Flea Circus: a brief bestiary of grief
Mandy Keifetz
New Issues/Western Michigan University, 2012.

Izzy has a hard time coping with her grief after her entomologist lover Tim commits suicide by falling down a tenement airshaft. As she works through her loss with the help of another entomologist, Pudge Goroguchi, she goes to her banker job and also helps out at Tim’s brother’s bar while doing mathematical equations and wondering if she’s pregnant. Tim left behind a flea circus, so Izzy befriends Pudge, who also loves fleas, as a fill-in lover. As each short chapter unfolds, the reader will either delight in the “whip-smart narration,” like one reviewer did – or become frustrated with the too-witty urban hipster language that goes nowhere and does little to move the plot forward, like I did.

I started this slim volume with high expectations but quickly grew tired of the clever writing and lack of plot. I felt like Izzy was trying too hard to impress the reader with her smartness and her hipness. She did not feel like a real person to me. Reviewers used words like “enthralling,” “hilarious,” and “a must for fans of literary fiction” to describe this book. This reviewer, on the other hand, believes other terms, like “tedious,” “nonsensical,” and “not worth the paper it’s printed on” would be more accurate.

Needless to say, I did not finish it.

Rating:








Other titles you may enjoy:

The Virgin Suicides by Jeffrey Eugenides (1993)
The narrator and his friends piece together the events that led up to suicides of the Lisbon girls, brainy Therese, fastidious Mary, ascetic Bonnie, libertine Lux, and saintly Cecilia.

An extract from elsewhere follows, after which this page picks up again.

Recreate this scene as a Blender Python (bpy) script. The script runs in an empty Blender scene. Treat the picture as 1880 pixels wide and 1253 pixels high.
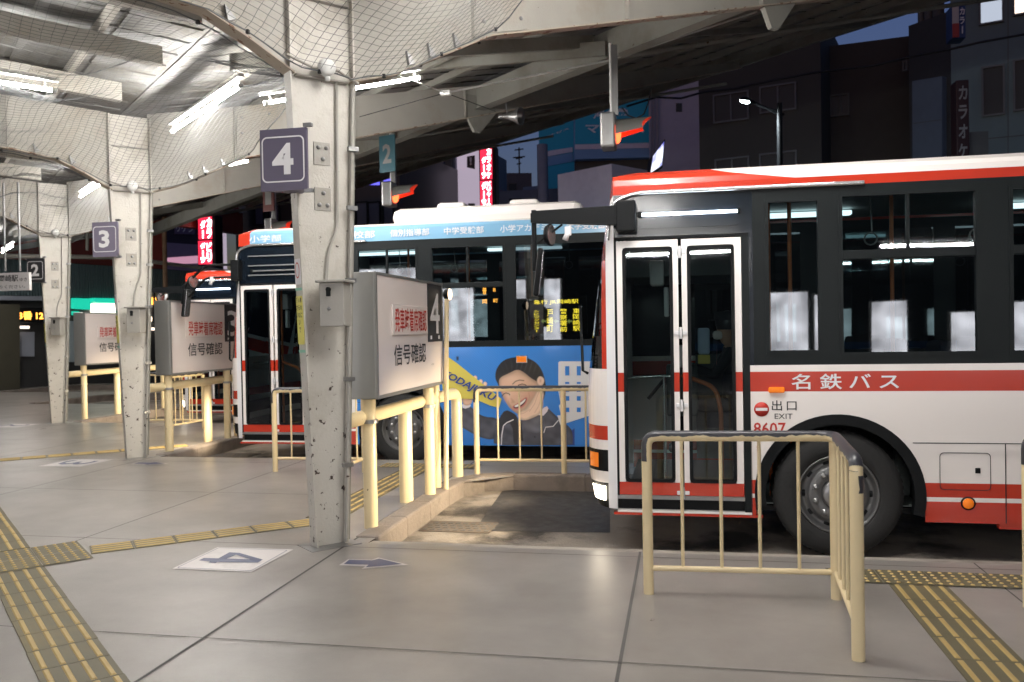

The Surface of Earth by Reynolds Price (1995)
Eva Kendal, 16, elopes with her Latin teacher, twice her age, in 1903 and begins a dysfunctional family line in North Carolina.

Housekeeping by Marilyn Robinson (1981)
Ruth, a young girl struggling to overcome haunting family memories in a town which will not let her forget, gradually grows close to Sylvie, the sister of her dead mother.

1 comment:

  1. Funny how people can read the same book, yet have such different reviews of it. This books sounds like you either love it or hate it. In either case, it gets people talking I guess!